==== STORED DATA ====

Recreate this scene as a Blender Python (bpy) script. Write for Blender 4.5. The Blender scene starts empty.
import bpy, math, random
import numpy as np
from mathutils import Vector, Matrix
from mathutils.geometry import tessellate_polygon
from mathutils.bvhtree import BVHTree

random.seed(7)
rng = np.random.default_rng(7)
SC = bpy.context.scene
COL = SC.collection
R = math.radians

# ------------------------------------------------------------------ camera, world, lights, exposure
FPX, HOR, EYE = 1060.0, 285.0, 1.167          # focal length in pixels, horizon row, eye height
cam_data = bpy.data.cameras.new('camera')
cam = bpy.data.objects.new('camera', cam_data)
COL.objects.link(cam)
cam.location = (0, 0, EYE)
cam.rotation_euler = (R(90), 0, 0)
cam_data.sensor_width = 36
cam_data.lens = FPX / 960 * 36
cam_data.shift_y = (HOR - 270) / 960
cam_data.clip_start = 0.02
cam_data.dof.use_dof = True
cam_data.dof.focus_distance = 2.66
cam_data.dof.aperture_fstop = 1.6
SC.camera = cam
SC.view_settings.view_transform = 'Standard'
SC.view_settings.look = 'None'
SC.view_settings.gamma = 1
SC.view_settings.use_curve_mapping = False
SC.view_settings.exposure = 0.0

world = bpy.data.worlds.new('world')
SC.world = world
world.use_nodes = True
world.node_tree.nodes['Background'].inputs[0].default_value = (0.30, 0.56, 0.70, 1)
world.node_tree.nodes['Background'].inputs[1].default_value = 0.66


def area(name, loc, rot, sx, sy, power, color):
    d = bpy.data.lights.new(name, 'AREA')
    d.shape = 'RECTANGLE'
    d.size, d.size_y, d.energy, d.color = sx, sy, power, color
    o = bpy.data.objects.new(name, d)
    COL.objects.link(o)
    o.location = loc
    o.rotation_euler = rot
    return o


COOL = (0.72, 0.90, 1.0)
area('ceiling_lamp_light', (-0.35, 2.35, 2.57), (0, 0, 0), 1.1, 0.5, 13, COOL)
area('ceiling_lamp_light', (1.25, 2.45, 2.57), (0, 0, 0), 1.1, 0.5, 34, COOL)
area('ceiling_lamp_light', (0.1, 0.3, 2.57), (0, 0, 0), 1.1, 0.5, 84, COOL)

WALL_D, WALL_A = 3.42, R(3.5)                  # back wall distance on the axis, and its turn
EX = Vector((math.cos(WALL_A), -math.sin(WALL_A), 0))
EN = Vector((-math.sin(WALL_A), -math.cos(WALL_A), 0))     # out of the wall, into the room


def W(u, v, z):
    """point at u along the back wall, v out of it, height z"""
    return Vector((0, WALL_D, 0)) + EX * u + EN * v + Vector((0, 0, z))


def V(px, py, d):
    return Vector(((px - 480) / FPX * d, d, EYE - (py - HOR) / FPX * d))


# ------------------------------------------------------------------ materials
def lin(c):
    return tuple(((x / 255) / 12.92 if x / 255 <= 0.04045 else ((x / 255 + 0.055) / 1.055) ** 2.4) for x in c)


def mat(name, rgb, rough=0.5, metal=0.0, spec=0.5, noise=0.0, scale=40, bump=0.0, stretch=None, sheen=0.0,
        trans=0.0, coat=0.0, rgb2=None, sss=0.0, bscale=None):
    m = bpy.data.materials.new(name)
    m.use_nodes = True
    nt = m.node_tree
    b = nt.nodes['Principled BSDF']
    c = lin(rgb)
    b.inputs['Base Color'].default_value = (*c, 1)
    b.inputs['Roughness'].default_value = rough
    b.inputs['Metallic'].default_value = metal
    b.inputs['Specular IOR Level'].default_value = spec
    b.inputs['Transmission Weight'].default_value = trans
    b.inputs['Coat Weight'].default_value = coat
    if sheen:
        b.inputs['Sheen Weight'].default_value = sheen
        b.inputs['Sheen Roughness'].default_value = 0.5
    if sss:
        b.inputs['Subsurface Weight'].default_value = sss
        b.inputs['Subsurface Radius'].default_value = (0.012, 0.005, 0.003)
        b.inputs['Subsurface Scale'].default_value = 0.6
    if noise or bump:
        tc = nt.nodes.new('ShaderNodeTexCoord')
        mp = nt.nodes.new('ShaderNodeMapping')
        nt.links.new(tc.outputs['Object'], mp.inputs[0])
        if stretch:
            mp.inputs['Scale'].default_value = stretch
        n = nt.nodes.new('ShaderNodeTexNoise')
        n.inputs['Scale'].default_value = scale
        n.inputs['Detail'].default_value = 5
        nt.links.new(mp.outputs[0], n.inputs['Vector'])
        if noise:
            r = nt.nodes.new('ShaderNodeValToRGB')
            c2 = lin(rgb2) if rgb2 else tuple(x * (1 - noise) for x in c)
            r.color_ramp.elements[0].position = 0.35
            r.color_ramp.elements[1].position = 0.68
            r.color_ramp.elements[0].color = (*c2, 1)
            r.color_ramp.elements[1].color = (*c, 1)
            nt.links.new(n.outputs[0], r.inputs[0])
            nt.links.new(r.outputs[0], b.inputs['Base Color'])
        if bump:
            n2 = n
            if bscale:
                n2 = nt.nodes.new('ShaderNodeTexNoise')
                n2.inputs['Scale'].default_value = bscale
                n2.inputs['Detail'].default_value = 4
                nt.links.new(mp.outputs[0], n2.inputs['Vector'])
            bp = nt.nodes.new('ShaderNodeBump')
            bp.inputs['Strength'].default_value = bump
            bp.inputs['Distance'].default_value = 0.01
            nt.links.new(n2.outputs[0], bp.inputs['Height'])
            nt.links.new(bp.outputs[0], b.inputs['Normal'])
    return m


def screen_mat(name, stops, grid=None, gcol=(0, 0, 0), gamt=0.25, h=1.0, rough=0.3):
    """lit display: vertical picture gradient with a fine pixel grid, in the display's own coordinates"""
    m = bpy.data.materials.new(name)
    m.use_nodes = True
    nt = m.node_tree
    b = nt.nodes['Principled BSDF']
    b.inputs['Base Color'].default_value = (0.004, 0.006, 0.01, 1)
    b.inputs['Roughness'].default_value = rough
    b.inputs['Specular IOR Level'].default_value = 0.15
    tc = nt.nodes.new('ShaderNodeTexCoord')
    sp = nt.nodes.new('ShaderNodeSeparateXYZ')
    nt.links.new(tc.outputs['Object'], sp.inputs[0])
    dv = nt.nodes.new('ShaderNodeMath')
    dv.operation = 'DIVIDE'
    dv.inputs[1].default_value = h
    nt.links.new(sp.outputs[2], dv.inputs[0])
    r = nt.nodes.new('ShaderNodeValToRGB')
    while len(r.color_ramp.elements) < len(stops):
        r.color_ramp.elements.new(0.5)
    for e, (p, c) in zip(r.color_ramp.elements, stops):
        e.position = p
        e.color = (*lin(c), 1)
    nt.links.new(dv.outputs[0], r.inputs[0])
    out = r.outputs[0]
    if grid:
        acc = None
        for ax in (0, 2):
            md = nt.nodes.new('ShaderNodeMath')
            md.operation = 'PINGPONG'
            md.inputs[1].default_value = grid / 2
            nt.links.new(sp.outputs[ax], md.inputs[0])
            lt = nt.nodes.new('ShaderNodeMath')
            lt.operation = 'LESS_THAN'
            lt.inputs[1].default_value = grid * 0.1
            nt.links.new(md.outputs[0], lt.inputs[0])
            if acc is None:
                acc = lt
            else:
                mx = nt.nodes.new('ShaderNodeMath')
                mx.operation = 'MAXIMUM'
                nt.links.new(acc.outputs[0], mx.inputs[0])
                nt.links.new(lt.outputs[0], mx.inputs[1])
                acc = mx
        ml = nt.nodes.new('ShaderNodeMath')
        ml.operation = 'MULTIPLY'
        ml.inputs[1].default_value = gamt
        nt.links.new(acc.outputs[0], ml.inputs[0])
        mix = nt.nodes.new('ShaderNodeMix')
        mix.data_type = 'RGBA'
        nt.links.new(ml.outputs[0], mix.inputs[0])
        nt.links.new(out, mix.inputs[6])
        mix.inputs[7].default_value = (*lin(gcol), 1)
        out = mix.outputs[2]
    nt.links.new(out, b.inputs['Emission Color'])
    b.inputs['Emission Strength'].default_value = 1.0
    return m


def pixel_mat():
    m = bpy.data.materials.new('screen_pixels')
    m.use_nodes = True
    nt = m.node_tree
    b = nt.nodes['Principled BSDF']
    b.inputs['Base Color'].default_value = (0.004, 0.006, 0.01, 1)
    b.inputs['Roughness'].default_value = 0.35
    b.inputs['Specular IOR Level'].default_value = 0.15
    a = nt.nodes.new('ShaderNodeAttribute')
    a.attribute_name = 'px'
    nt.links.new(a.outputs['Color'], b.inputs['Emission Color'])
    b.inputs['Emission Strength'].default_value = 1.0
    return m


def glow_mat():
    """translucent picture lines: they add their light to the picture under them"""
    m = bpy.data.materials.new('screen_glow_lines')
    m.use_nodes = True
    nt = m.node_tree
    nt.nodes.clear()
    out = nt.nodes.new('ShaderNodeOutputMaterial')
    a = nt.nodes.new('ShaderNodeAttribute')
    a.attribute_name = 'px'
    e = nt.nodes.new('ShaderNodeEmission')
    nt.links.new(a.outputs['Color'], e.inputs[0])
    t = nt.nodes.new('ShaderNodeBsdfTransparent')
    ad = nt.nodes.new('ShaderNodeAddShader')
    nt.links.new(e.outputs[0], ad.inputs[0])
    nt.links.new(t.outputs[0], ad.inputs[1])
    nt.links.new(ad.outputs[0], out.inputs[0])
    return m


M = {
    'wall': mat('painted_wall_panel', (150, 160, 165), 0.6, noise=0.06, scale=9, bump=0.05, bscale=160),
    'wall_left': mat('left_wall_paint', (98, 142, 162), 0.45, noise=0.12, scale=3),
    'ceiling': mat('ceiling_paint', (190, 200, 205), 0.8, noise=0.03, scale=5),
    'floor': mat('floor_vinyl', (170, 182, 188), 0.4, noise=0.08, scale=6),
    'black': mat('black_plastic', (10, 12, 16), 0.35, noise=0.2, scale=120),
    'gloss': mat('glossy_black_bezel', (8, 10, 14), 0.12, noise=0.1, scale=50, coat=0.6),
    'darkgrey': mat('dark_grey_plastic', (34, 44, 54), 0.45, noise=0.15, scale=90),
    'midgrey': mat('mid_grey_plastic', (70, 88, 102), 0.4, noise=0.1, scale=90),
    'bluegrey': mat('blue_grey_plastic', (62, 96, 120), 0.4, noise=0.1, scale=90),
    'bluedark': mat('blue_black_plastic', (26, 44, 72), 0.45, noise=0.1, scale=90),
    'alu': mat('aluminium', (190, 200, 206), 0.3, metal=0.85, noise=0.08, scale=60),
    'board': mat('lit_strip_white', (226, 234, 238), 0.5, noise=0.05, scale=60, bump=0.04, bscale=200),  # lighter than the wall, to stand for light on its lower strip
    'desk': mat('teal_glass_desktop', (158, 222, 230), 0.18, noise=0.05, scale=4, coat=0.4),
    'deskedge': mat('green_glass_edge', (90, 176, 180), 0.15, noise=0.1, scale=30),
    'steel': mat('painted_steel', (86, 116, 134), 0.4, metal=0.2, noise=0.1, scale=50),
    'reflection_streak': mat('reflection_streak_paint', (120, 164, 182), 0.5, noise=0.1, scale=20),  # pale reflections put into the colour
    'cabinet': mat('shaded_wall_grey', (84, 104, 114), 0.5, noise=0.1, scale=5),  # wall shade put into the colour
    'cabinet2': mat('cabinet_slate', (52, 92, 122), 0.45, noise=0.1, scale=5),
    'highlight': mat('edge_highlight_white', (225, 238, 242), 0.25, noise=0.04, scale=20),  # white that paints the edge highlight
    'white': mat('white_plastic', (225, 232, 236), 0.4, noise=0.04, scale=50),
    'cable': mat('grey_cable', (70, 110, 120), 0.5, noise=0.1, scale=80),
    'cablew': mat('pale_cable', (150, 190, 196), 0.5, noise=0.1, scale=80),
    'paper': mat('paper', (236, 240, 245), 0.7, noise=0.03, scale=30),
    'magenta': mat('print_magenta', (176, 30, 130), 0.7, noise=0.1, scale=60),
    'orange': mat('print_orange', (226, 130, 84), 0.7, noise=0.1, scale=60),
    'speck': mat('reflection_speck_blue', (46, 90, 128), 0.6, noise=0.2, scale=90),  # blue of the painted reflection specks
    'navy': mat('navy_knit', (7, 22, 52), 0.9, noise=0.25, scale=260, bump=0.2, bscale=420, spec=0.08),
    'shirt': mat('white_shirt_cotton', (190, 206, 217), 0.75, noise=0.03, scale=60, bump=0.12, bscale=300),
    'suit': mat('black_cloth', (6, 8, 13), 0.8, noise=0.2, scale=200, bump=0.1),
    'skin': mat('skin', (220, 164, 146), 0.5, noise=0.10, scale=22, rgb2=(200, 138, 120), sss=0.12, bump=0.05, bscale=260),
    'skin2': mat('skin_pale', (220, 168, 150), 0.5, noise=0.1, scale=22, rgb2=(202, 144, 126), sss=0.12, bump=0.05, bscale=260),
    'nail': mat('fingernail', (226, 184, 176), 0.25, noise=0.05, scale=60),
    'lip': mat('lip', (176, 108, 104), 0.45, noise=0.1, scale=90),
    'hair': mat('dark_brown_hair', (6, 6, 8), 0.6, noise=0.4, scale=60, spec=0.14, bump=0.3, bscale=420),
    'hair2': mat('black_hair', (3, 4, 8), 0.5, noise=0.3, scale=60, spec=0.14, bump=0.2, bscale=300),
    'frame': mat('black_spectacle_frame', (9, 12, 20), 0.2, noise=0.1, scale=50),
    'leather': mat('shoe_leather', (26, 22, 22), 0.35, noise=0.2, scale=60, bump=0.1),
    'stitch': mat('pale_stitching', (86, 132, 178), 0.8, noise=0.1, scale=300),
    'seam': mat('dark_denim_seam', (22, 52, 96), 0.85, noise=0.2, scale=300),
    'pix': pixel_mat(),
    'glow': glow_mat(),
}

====

_WHAT TO WORK ON_
Give back the listing exactly, please, from its first line to the line containing "R = math.radians", inclusive, and nothing past that line.

_EXPECTED ANSWER_
Recreate this scene as a Blender Python (bpy) script. Write for Blender 4.5. The Blender scene starts empty.
import bpy, math, random
import numpy as np
from mathutils import Vector, Matrix
from mathutils.geometry import tessellate_polygon
from mathutils.bvhtree import BVHTree

random.seed(7)
rng = np.random.default_rng(7)
SC = bpy.context.scene
COL = SC.collection
R = math.radians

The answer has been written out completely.